Grant Gross | Oct. 21, 2009
The online company posts a 244 per cent increase in net income from a year ago

WASHINGTON, 20 OCTOBER 2009 - Yahoo has reported revenue of US$1.58 billion for the third quarter of 2009, down 12 per cent from the same period a year earlier, although net income was up sharply, by 244 per cent, the company said.

Yahoo's third-quarter income was $186 million, the company said Tuesday, up from $54 million for the third quarter of 2008. Earnings per share was $0.13, significantly ahead of analyst estimates of $0.07, according to those polled by Thomson Reuters.

"In the third quarter we saw strength in key areas of our business," Chief Financial Officer Tim Morse said in a statement. "Our efforts to reposition Yahoo are still in the early stages, but we're confident that our investments in the business will enable us to capitalize on growth opportunities as the economy recovers."

The increase in net income was due to a variety of factors, including a slower-than-anticipated growth in hiring and savings in broadband costs, Morse said during a conference call.

Display advertising revenue was down 8 percent for the quarter, but there were double-digit decreases in the first and second quarters of the year. "Things are starting to loosen up," Morse said. "The ad dollars are starting to flow a little better."
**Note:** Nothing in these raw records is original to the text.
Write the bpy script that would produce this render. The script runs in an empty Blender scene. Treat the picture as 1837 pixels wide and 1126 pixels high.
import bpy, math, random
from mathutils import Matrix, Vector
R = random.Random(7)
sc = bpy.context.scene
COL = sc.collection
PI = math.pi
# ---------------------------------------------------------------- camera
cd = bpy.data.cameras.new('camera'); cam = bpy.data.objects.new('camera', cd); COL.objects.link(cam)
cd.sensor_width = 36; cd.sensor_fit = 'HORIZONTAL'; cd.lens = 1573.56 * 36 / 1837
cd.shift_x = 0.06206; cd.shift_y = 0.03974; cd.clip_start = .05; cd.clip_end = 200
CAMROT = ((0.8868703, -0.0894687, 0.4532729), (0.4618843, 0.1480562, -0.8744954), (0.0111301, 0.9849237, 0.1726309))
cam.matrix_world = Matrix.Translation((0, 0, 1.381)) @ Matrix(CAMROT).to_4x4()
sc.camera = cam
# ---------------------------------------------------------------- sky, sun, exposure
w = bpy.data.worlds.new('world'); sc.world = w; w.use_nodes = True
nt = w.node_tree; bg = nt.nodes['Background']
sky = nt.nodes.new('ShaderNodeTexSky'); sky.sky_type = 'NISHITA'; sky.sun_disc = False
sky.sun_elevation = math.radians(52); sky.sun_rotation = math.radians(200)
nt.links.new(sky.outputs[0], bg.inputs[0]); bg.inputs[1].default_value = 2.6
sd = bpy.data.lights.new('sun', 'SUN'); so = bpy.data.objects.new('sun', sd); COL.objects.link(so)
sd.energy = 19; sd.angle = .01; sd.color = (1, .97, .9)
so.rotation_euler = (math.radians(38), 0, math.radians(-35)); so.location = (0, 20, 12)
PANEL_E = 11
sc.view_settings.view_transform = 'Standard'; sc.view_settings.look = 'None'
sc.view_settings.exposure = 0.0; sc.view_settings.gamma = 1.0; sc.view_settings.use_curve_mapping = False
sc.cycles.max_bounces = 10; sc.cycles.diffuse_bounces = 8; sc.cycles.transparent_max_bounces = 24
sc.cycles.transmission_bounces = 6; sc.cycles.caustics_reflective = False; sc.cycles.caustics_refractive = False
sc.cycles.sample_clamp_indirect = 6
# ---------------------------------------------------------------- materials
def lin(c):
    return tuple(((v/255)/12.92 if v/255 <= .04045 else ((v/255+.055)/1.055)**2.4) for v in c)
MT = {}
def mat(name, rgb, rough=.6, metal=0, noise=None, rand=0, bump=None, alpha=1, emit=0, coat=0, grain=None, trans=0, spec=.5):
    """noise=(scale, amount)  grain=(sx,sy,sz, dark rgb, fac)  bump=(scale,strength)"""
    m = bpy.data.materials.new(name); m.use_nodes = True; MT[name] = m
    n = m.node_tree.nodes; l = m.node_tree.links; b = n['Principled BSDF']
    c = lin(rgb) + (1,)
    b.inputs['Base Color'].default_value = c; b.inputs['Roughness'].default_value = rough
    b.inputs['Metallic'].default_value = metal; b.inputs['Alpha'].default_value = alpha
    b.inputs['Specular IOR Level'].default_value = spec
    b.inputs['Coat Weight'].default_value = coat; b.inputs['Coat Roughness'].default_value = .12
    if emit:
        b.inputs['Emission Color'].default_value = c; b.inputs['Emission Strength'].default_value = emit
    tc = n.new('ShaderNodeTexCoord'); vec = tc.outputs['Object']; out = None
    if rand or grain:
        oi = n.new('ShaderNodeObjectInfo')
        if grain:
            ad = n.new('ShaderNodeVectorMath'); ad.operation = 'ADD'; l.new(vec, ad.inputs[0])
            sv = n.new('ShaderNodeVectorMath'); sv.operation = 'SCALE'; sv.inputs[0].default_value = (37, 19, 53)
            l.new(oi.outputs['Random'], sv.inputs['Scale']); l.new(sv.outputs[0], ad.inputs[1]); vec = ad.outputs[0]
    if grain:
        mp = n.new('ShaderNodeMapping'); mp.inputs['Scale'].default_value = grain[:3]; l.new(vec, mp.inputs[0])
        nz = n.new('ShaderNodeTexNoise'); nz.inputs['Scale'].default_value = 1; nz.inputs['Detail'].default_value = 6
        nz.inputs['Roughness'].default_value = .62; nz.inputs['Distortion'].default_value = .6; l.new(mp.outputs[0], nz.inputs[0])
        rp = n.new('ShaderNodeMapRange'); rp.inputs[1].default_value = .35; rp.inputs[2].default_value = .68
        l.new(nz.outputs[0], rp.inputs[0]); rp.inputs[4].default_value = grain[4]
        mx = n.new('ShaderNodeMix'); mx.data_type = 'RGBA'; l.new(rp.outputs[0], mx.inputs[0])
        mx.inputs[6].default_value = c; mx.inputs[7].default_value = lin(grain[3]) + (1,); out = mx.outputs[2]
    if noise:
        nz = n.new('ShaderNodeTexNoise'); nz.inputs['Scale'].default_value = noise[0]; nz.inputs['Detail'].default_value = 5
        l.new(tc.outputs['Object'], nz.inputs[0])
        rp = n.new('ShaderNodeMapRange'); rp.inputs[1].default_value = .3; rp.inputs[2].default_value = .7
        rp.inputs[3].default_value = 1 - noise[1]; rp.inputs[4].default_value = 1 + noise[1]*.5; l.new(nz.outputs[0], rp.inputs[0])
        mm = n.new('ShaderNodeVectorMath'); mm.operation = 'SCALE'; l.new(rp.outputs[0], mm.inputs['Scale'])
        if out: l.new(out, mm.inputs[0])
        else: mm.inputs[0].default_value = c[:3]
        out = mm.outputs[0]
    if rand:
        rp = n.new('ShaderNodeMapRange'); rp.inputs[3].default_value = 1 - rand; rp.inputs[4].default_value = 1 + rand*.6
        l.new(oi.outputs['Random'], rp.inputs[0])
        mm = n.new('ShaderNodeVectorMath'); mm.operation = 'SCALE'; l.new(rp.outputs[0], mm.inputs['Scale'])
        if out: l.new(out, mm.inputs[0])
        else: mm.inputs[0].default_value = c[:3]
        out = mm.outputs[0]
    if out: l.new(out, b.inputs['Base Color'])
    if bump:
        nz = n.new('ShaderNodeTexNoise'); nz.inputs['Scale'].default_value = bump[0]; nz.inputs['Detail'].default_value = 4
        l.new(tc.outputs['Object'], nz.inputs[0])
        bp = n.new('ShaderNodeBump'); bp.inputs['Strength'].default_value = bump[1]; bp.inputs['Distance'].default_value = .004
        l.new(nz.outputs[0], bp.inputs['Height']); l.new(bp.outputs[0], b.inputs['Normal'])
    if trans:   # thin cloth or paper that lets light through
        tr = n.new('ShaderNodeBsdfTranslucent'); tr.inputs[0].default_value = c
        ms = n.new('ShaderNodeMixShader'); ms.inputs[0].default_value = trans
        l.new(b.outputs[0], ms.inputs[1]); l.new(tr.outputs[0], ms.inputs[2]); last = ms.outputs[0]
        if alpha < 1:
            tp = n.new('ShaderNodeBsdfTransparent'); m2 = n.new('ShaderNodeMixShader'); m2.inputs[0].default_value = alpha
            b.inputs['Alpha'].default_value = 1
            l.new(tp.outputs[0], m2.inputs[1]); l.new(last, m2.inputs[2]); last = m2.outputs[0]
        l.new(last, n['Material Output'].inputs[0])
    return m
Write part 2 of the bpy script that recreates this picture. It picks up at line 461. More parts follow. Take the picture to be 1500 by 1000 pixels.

Revenue from marketing services, including Yahoo's online advertising business, was down 12 per cent from a year ago. Fees revenue, including money paid for services such as music downloads, was down 11 per cent.

Cash flow from operating activities was $355 million, a 2 per cent increase compared to the third quarter of 2008. Free cash flow was $258 million, up 20 per cent from $215 million in the same period of 2008.

Yahoo expects revenue of $1.6 billion to $1.7 billion in the fourth quarter, Morse said.

Yahoo, after being courted by Google, signed a search advertising deal with Microsoft in July. The agreement will allow Yahoo to continue to receive search revenue and allow the company to innovate in search user experience, Morse said.

"We'll innovate on top of the search results that Microsoft delivers to us," he said.